* _What this task involves_
Set down all of the data exactly as it appears.

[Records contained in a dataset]
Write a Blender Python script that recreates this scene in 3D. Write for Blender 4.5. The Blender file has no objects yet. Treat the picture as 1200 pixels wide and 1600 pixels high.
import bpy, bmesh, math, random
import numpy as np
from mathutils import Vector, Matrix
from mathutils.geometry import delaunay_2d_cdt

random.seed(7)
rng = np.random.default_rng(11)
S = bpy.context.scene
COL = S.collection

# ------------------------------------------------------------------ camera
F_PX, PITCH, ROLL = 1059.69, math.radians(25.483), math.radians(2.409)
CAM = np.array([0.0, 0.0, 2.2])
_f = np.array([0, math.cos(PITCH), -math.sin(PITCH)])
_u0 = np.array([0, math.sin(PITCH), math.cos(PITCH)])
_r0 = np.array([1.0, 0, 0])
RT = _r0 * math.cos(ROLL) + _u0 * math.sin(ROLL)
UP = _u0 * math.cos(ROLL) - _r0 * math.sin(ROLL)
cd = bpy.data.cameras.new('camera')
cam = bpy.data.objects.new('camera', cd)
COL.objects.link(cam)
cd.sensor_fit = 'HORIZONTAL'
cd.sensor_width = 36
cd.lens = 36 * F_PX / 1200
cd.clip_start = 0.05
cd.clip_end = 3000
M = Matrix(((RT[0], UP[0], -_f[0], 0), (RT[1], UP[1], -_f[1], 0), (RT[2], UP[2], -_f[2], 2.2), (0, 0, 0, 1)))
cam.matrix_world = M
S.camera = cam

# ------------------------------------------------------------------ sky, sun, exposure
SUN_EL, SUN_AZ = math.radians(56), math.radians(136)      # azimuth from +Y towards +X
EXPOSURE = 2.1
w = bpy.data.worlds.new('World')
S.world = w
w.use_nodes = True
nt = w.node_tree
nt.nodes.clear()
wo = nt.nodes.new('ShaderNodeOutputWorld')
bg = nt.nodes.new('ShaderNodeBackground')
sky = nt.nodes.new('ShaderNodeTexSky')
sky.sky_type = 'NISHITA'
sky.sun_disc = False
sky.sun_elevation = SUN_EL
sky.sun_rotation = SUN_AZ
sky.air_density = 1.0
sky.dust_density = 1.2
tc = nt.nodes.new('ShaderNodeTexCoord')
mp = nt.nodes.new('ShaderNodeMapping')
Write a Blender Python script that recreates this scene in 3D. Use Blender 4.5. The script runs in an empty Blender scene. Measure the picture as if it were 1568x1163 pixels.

* _Result of the exercise_
Write a Blender Python script that recreates this scene in 3D. Write for Blender 4.5. The Blender file has no objects yet. Treat the picture as 1200 pixels wide and 1600 pixels high.
import bpy, bmesh, math, random
import numpy as np
from mathutils import Vector, Matrix
from mathutils.geometry import delaunay_2d_cdt

random.seed(7)
rng = np.random.default_rng(11)
S = bpy.context.scene
COL = S.collection

# ------------------------------------------------------------------ camera
F_PX, PITCH, ROLL = 1059.69, math.radians(25.483), math.radians(2.409)
CAM = np.array([0.0, 0.0, 2.2])
_f = np.array([0, math.cos(PITCH), -math.sin(PITCH)])
_u0 = np.array([0, math.sin(PITCH), math.cos(PITCH)])
_r0 = np.array([1.0, 0, 0])
RT = _r0 * math.cos(ROLL) + _u0 * math.sin(ROLL)
UP = _u0 * math.cos(ROLL) - _r0 * math.sin(ROLL)
cd = bpy.data.cameras.new('camera')
cam = bpy.data.objects.new('camera', cd)
COL.objects.link(cam)
cd.sensor_fit = 'HORIZONTAL'
cd.sensor_width = 36
cd.lens = 36 * F_PX / 1200
cd.clip_start = 0.05
cd.clip_end = 3000
M = Matrix(((RT[0], UP[0], -_f[0], 0), (RT[1], UP[1], -_f[1], 0), (RT[2], UP[2], -_f[2], 2.2), (0, 0, 0, 1)))
cam.matrix_world = M
S.camera = cam

# ------------------------------------------------------------------ sky, sun, exposure
SUN_EL, SUN_AZ = math.radians(56), math.radians(136)      # azimuth from +Y towards +X
EXPOSURE = 2.1
w = bpy.data.worlds.new('World')
S.world = w
w.use_nodes = True
nt = w.node_tree
nt.nodes.clear()
wo = nt.nodes.new('ShaderNodeOutputWorld')
bg = nt.nodes.new('ShaderNodeBackground')
sky = nt.nodes.new('ShaderNodeTexSky')
sky.sky_type = 'NISHITA'
sky.sun_disc = False
sky.sun_elevation = SUN_EL
sky.sun_rotation = SUN_AZ
sky.air_density = 1.0
sky.dust_density = 1.2
tc = nt.nodes.new('ShaderNodeTexCoord')
mp = nt.nodes.new('ShaderNodeMapping')
Write a Blender Python script that recreates this scene in 3D. Use Blender 4.5. The script runs in an empty Blender scene. Measure the picture as if it were 1568x1163 pixels.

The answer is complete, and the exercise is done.